不撓不屈 - 前田有一

不当な権力に戦いを挑んだ勇気ある男の物語(65点)

 『不撓不屈』は、国税庁の嫌がらせに正面から立ち向かった実在の税理士、飯塚毅を描いた社会派ドラマだ。飯塚事件として知られるこの出来事は、高杉良の原作にもあるとおり、昭和38年から45年まで続いた裁判と国会闘争のこと。

 主人公の税理士飯塚(滝田栄)は、中小企業の経営者に合法的な節税法を教授していたが、税務署に目をつけられ、様々な警告を受けるようになる。しかし正義感が強く、理不尽な権力の圧力に屈しない飯塚をみて、税務当局はその顧客企業を狙うようになる。

 嫌がらせめいた税務調査は零細商店にまでおよび、飯塚事務所の収入源は徐々に切り崩されていく。そんな国税庁に対し、ついに彼は正面から立ち向かう決意をする。
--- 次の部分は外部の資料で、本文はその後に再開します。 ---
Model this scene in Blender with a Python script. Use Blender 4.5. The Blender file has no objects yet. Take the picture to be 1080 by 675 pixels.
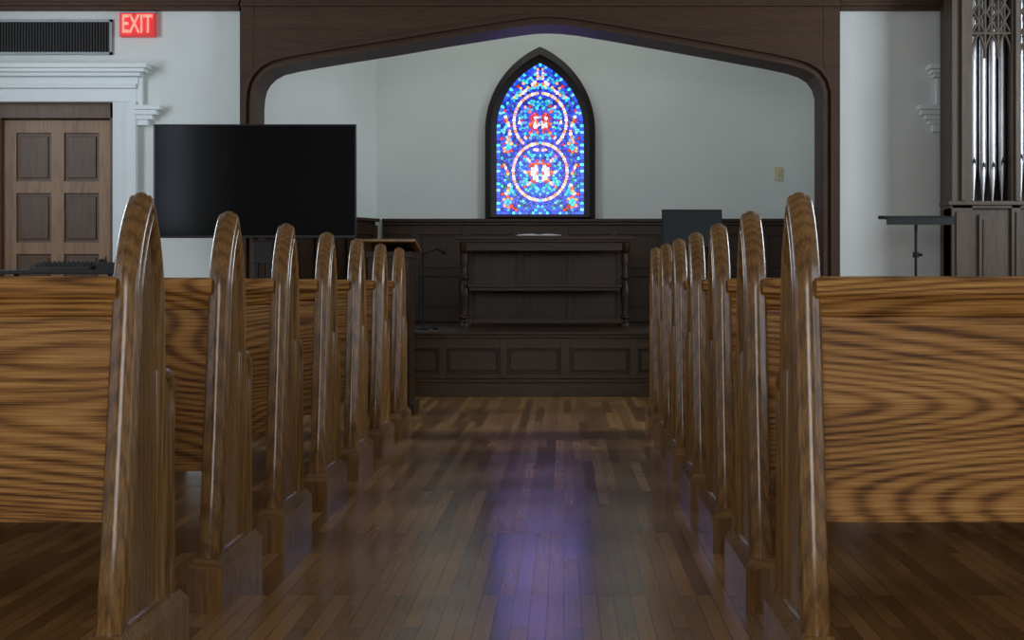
import bpy, math, random
from mathutils import Vector
random.seed(7)
F=1650.0; CX=595.0; CY=298.0; CZ=0.84
def PX(px,d): return (px-CX)/F*d
def PZ(py,d): return CZ-(py-CY)/F*d
def lin(c):
    o=[]
    for v in c:
        v=v/255.0
        o.append(v/12.92 if v<=0.04045 else ((v+0.055)/1.055)**2.4)
    return (o[0],o[1],o[2],1.0)
scene=bpy.context.scene
COL=scene.collection
# ---------------------------------------------------------------- materials
def newmat(name):
    m=bpy.data.materials.new(name); m.use_nodes=True
    nt=m.node_tree; b=nt.nodes['Principled BSDF']
    return m,nt,b
def simple(name,rgb,rough=0.5,metal=0.0,emit=0.0,bump=0.0,bscale=60,var=0.06,vscale=5,spec=0.5):
    m,nt,b=newmat(name); N=nt.nodes; L=nt.links
    tc=N.new('ShaderNodeTexCoord')
    n=N.new('ShaderNodeTexNoise'); n.inputs['Scale'].default_value=vscale; n.inputs['Detail'].default_value=4
    L.new(tc.outputs['Object'],n.inputs['Vector'])
    r=N.new('ShaderNodeValToRGB'); c=lin(rgb)
    r.color_ramp.elements[0].position=0.3; r.color_ramp.elements[1].position=0.7
    r.color_ramp.elements[0].color=tuple([c[i]*(1-var*2) for i in range(3)]+[1])
    r.color_ramp.elements[1].color=tuple([min(1,c[i]*(1+var*2)) for i in range(3)]+[1])
    L.new(n.outputs['Fac'],r.inputs['Fac']); L.new(r.outputs['Color'],b.inputs['Base Color'])
    b.inputs['Roughness'].default_value=rough; b.inputs['Metallic'].default_value=metal
    b.inputs['Specular IOR Level'].default_value=spec
    if emit>0:
        b.inputs['Emission Color'].default_value=c; b.inputs['Emission Strength'].default_value=emit
    if bump>0:
        n2=N.new('ShaderNodeTexNoise'); n2.inputs['Scale'].default_value=bscale; n2.inputs['Detail'].default_value=6
        L.new(tc.outputs['Object'],n2.inputs['Vector'])
        bp=N.new('ShaderNodeBump'); bp.inputs['Strength'].default_value=bump; bp.inputs['Distance'].default_value=0.004
        L.new(n2.outputs['Fac'],bp.inputs['Height']); L.new(bp.outputs['Normal'],b.inputs['Normal'])
    return m
def wood(name,axis,dark,mid,light,rough=0.35,freq=250.0,warp=60.0,ringc=0.26,coat=0.0,spec=0.5,stretch=0.13,poref=0.85,nscale=5.0,ndet=2.5,pore=250,power=2.0):
    """plain-sawn timber: grain runs along axis (0=x,1=y,2=z)"""
    m,nt,b=newmat(name); N=nt.nodes; L=nt.links
    tc=N.new('ShaderNodeTexCoord'); oi=N.new('ShaderNodeObjectInfo')
    mul=N.new('ShaderNodeVectorMath'); mul.operation='SCALE'; mul.inputs[0].default_value=(37,53,71)
    L.new(oi.outputs['Random'],mul.inputs['Scale'])
    add=N.new('ShaderNodeVectorMath'); add.operation='ADD'
    L.new(tc.outputs['Object'],add.inputs[0]); L.new(mul.outputs[0],add.inputs[1])
    mp=N.new('ShaderNodeMapping'); s=[1,1,1]; s[axis]=stretch; mp.inputs['Scale'].default_value=s
    L.new(add.outputs[0],mp.inputs['Vector'])
    n1=N.new('ShaderNodeTexNoise'); n1.inputs['Scale'].default_value=nscale; n1.inputs['Detail'].default_value=ndet; n1.inputs['Roughness'].default_value=0.4
    L.new(mp.outputs[0],n1.inputs['Vector'])
    m1=N.new('ShaderNodeMath'); m1.operation='MULTIPLY'; m1.inputs[1].default_value=warp
    L.new(n1.outputs['Fac'],m1.inputs[0])
    sep=N.new('ShaderNodeSeparateXYZ'); L.new(add.outputs[0],sep.inputs[0])
    across=N.new('ShaderNodeMath'); across.operation='MULTIPLY_ADD'; across.inputs[1].default_value=freq
    L.new(sep.outputs['Z' if axis!=2 else 'Y'],across.inputs[0]); L.new(m1.outputs[0],across.inputs[2])
    sn=N.new('ShaderNodeMath'); sn.operation='SINE'; L.new(across.outputs[0],sn.inputs[0])
    mr=N.new('ShaderNodeMapRange'); mr.inputs['From Min'].default_value=-1; L.new(sn.outputs[0],mr.inputs['Value'])
    mp2=N.new('ShaderNodeMapping'); s=[pore,pore,pore]; s[axis]=7; mp2.inputs['Scale'].default_value=s
    L.new(add.outputs[0],mp2.inputs['Vector'])
    n2=N.new('ShaderNodeTexNoise'); n2.inputs['Scale'].default_value=1.0; n2.inputs['Detail'].default_value=3
    L.new(mp2.outputs[0],n2.inputs['Vector'])
    mp3=N.new('ShaderNodeMapping'); s=[14,14,14]; s[axis]=0.6; mp3.inputs['Scale'].default_value=s
    L.new(add.outputs[0],mp3.inputs['Vector'])
    n3=N.new('ShaderNodeTexNoise'); n3.inputs['Scale'].default_value=1.0; n3.inputs['Detail'].default_value=3
    L.new(mp3.outputs[0],n3.inputs['Vector'])
    pw=N.new('ShaderNodeMath'); pw.operation='POWER'; pw.inputs[1].default_value=power; L.new(mr.outputs[0],pw.inputs[0])
    a=N.new('ShaderNodeMath'); a.operation='MULTIPLY'; a.inputs[1].default_value=ringc; L.new(pw.outputs[0],a.inputs[0])
    c=N.new('ShaderNodeMath'); c.operation='MULTIPLY_ADD'; c.inputs[1].default_value=poref; L.new(n2.outputs['Fac'],c.inputs[0]); L.new(a.outputs[0],c.inputs[2])
    d=N.new('ShaderNodeMath'); d.operation='MULTIPLY_ADD'; d.inputs[1].default_value=0.40; L.new(n3.outputs['Fac'],d.inputs[0]); L.new(c.outputs[0],d.inputs[2])
    r=N.new('ShaderNodeValToRGB'); e=r.color_ramp.elements
    e[0].position=0.48; e[0].color=lin(light); e[1].position=1.0; e[1].color=lin(dark)
    k=e.new(0.72); k.color=lin(mid)
    L.new(d.outputs[0],r.inputs['Fac']); L.new(r.outputs['Color'],b.inputs['Base Color'])
    rr=N.new('ShaderNodeMapRange'); rr.inputs['To Min'].default_value=rough-0.06; rr.inputs['To Max'].default_value=rough+0.1
    L.new(n2.outputs['Fac'],rr.inputs['Value']); L.new(rr.outputs[0],b.inputs['Roughness'])
    bp=N.new('ShaderNodeBump'); bp.inputs['Strength'].default_value=0.15; bp.inputs['Distance'].default_value=0.002; bp.invert=True
    L.new(n2.outputs['Fac'],bp.inputs['Height']); L.new(bp.outputs['Normal'],b.inputs['Normal'])
    b.inputs['Coat Weight'].default_value=coat; b.inputs['Coat Roughness'].default_value=0.2
    b.inputs['Specular IOR Level'].default_value=spec
    return m
OAK_H=wood('oak_horizontal',0,(86,50,18),(164,114,56),(196,150,86),rough=0.42,coat=0.05,ringc=.26,spec=.35,freq=230,warp=300,nscale=2.6,ndet=1.0,stretch=.2,poref=.9,pore=330,power=1.6)
OAK_V=wood('oak_vertical',2,(66,43,18),(118,82,42),(152,113,64),rough=0.24,coat=0.45,ringc=.15,freq=330,warp=35,stretch=.08)
DARK_H=wood('dark_oak_horizontal',0,(24,15,7),(44,29,15),(60,40,22),rough=0.34,ringc=.12,spec=.3)
DARK_V=wood('dark_oak_vertical',2,(24,15,7),(44,29,15),(60,40,22),rough=0.34,ringc=.12,spec=.3)
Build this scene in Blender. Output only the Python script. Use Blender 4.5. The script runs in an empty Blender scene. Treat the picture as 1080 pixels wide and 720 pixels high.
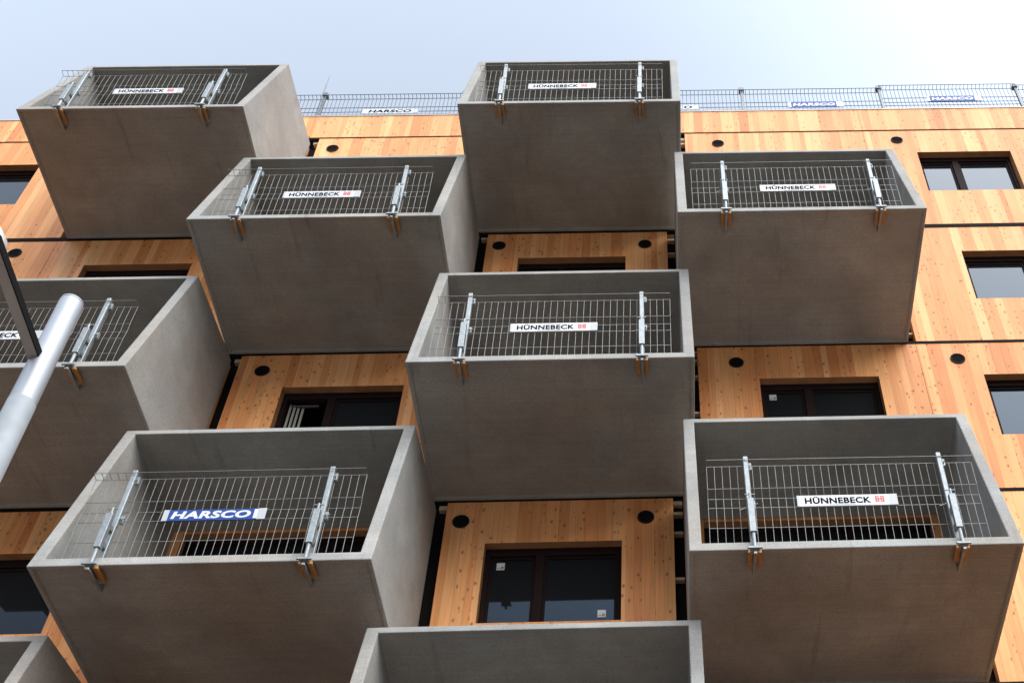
import bpy, bmesh, math, random
from mathutils import Vector, Matrix
random.seed(7)
S = bpy.context.scene
COL = S.collection

# ------------------------------------------------------------------ camera
CAM = Vector((3.004, -10.773, -10.368))
RX = Vector((0.99948256, -0.0032795, -0.03199768))      # right
RY = Vector((0.02364105, 0.74944742, 0.66164164))       # forward
RZ = Vector((0.02181072, -0.66205574, 0.74913716))      # up
cd = bpy.data.cameras.new('camera'); cam = bpy.data.objects.new('camera', cd); COL.objects.link(cam)
M = Matrix.Identity(4)
for i in range(3):
    M[i][0] = RX[i]; M[i][1] = RZ[i]; M[i][2] = -RY[i]; M[i][3] = CAM[i]
cam.matrix_world = M
cd.sensor_width = 36; cd.sensor_fit = 'HORIZONTAL'; cd.lens = 36*1205.5/1080
cd.shift_x = (540-731.93)/1080; cd.shift_y = (560-360)/1080
cd.clip_start = .05; cd.clip_end = 3000
S.camera = cam

# ------------------------------------------------------------------ light
SUN_EL, SUN_AZ = math.radians(50), math.radians(140)    # azimuth clockwise from +Y
w = bpy.data.worlds.new('World'); S.world = w; w.use_nodes = True
nt = w.node_tree; N = nt.nodes; L = nt.links
bg = N['Background']; bg.inputs['Strength'].default_value = .12
sky = N.new('ShaderNodeTexSky'); sky.sky_type = 'NISHITA'; sky.sun_disc = False
sky.sun_elevation = SUN_EL; sky.sun_rotation = SUN_AZ; sky.dust_density = 2.5; sky.air_density = 1.0
sun_dir = Vector((math.sin(SUN_AZ)*math.cos(SUN_EL), math.cos(SUN_AZ)*math.cos(SUN_EL), math.sin(SUN_EL)))
tc = N.new('ShaderNodeTexCoord')
nz = N.new('ShaderNodeTexNoise'); nz.inputs['Scale'].default_value = 1.6; nz.inputs['Detail'].default_value = 5; nz.inputs['Roughness'].default_value = .5
L.new(tc.outputs['Generated'], nz.inputs['Vector'])
dot = N.new('ShaderNodeVectorMath'); dot.operation = 'DOT_PRODUCT'
L.new(tc.outputs['Generated'], dot.inputs[0]); dot.inputs[1].default_value = (.97, -.2, -.12)
mr = N.new('ShaderNodeMapRange'); L.new(dot.outputs['Value'], mr.inputs['Value'])
mr.inputs['From Min'].default_value = -.5; mr.inputs['From Max'].default_value = .35
mr.inputs['To Min'].default_value = .0; mr.inputs['To Max'].default_value = 1.0
mr.interpolation_type = 'SMOOTHSTEP'
mm = N.new('ShaderNodeMath'); mm.operation = 'MULTIPLY_ADD'; L.new(nz.outputs['Fac'], mm.inputs[0]); mm.inputs[1].default_value = .35; L.new(mr.outputs[0], mm.inputs[2])
cm = N.new('ShaderNodeMapRange'); L.new(mm.outputs[0], cm.inputs['Value'])
cm.inputs['From Min'].default_value = .1; cm.inputs['From Max'].default_value = 1.25
cm.inputs['To Min'].default_value = .74; cm.inputs['To Max'].default_value = .98
mx = N.new('ShaderNodeMix'); mx.data_type = 'RGBA'
L.new(cm.outputs[0], mx.inputs['Factor']); L.new(sky.outputs[0], mx.inputs['A']); mx.inputs['B'].default_value = (6.1, 7.0, 8.3, 1)
# the low sky dims towards the horizon (distant roofs and trees, thick air)
sep = N.new('ShaderNodeSeparateXYZ'); L.new(tc.outputs['Generated'], sep.inputs[0])
hz = N.new('ShaderNodeMapRange'); hz.interpolation_type = 'SMOOTHSTEP'; L.new(sep.outputs['Z'], hz.inputs['Value'])
hz.inputs['From Min'].default_value = .3; hz.inputs['From Max'].default_value = .80; hz.inputs['To Min'].default_value = .13; hz.inputs['To Max'].default_value = 1
hs = N.new('ShaderNodeVectorMath'); hs.operation = 'SCALE'; L.new(mx.outputs['Result'], hs.inputs[0]); L.new(hz.outputs[0], hs.inputs['Scale'])
# thinner, dimmer cloud on the side away from the sun
dy = N.new('ShaderNodeMapRange'); dy.interpolation_type = 'SMOOTHSTEP'; L.new(sep.outputs['Y'], dy.inputs['Value'])
dy.inputs['From Min'].default_value = -.5; dy.inputs['From Max'].default_value = .55; dy.inputs['To Min'].default_value = 1.3; dy.inputs['To Max'].default_value = .40
dx = N.new('ShaderNodeMapRange'); dx.interpolation_type = 'SMOOTHSTEP'; L.new(dot.outputs['Value'], dx.inputs['Value'])
dx.inputs['From Min'].default_value = -.3; dx.inputs['From Max'].default_value = .28; dx.inputs['To Min'].default_value = .88; dx.inputs['To Max'].default_value = 1.4
h2 = N.new('ShaderNodeMath'); h2.operation = 'MULTIPLY'; L.new(dy.outputs[0], h2.inputs[0]); L.new(dx.outputs[0], h2.inputs[1])
h3 = N.new('ShaderNodeVectorMath'); h3.operation = 'SCALE'; L.new(hs.outputs[0], h3.inputs[0]); L.new(h2.outputs[0], h3.inputs['Scale'])
L.new(h3.outputs[0], bg.inputs['Color'])
sl = bpy.data.lights.new('sun', 'SUN'); sl.energy = 1.5; sl.angle = math.radians(65); sl.color = (1, .95, .87)
so = bpy.data.objects.new('sun', sl); COL.objects.link(so); so.rotation_euler = sun_dir.to_track_quat('Z', 'Y').to_euler(); so.location = (10, -10, 30)
vs = S.view_settings; vs.view_transform = 'Standard'; vs.look = 'None'; vs.gamma = 1; vs.use_curve_mapping = False
vs.exposure = 1.55

# ------------------------------------------------------------------ materials
def newmat(name):
    m = bpy.data.materials.new(name); m.use_nodes = True
    return m, m.node_tree.nodes, m.node_tree.links, m.node_tree.nodes['Principled BSDF']
def simple(name, col, rough=.6, metal=0, noise=.0, nscale=8, spec=.5, bump=0):
    m, n, l, b = newmat(name)
    b.inputs['Roughness'].default_value = rough; b.inputs['Metallic'].default_value = metal
    b.inputs['Specular IOR Level'].default_value = spec
    b.inputs['Base Color'].default_value = (*col, 1)
    if noise:
        t = n.new('ShaderNodeTexCoord'); x = n.new('ShaderNodeTexNoise'); x.inputs['Scale'].default_value = nscale; x.inputs['Detail'].default_value = 6
        l.new(t.outputs['Object'], x.inputs['Vector'])
        r = n.new('ShaderNodeMapRange'); l.new(x.outputs['Fac'], r.inputs['Value']); r.inputs['From Min'].default_value = .3; r.inputs['From Max'].default_value = .7
        r.inputs['To Min'].default_value = 1-noise; r.inputs['To Max'].default_value = 1+noise
        v = n.new('ShaderNodeVectorMath'); v.operation = 'SCALE'; v.inputs[0].default_value = col; l.new(r.outputs[0], v.inputs['Scale'])
        l.new(v.outputs[0], b.inputs['Base Color'])
        if bump:
            bp = n.new('ShaderNodeBump'); bp.inputs['Strength'].default_value = bump; l.new(x.outputs['Fac'], bp.inputs['Height']); l.new(bp.outputs[0], b.inputs['Normal'])
    return m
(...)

そしてその瞬間から、飯塚の孤独で壮絶な闘いの日々が始まった。

 前半は、これでもかというくらい、国税庁のいやらしさを強調した演出。数々の嫌がらせのやり口は、見ているだけで嫌悪感を抱くほど腹立たしいものだ。これに対して、滝田栄演じる主人公の飯塚は、見るからに好感度の高い誠実な紳士として扱われ、わかりやすいヒーローとして観客の心をつかむ。権力の横暴に立ち向かう男を賛美する映画の出だしとしては、ほぼ完璧だ。

 国とケンカするなど、誰がどう見ても暴挙であり、恩師や周りの心有る人々もそろって反対する。しかし彼は信念の人であり、いち庶民である顧客企業や事務所の従業員たちの正義を守るため、立ち上がる。

 彼はマスコミからもたたかれ、四面楚歌に陥るが、そんな彼を支えつづける家族の姿が感動的。涙を誘う名場面もいくつかある。

 やがて現れる協力者が面白い。野党である社会党の代議士(これがまた実にリアル。こういう性格の代議士は実際にたくさんいる)や、匿名の国税庁職員など、裏から表からの協力によって、絶対不利といわれた闘いは、やがて一進一退の攻防となる。このあたりのサスペンスフルな展開はうまい。はたしてこの結末はいかなるものか。

 『不撓不屈』は、前半90点、後半40点といった感じの映画だ。先ほど書いたように、前半の熱い展開は心を揺さぶるものがあり、強い感動を与えてくれる。しかし、後半になると安易にお涙頂戴に走り、せっかく重厚で慎重だった展開の面白さも失われてしまう。また、クライマックスにはもう少々カタルシスがほしかったのだが、そのあたりも惜しいところ。

 ただし、それでもこの映画には、60?70年代の日本人が持っていた"美しいもの"がいくつも描かれている。そうしたものを感じ取れるだけでもすばらしい映画だから、中年以上の方は、暇があったらぜひご覧になってほしいと思う。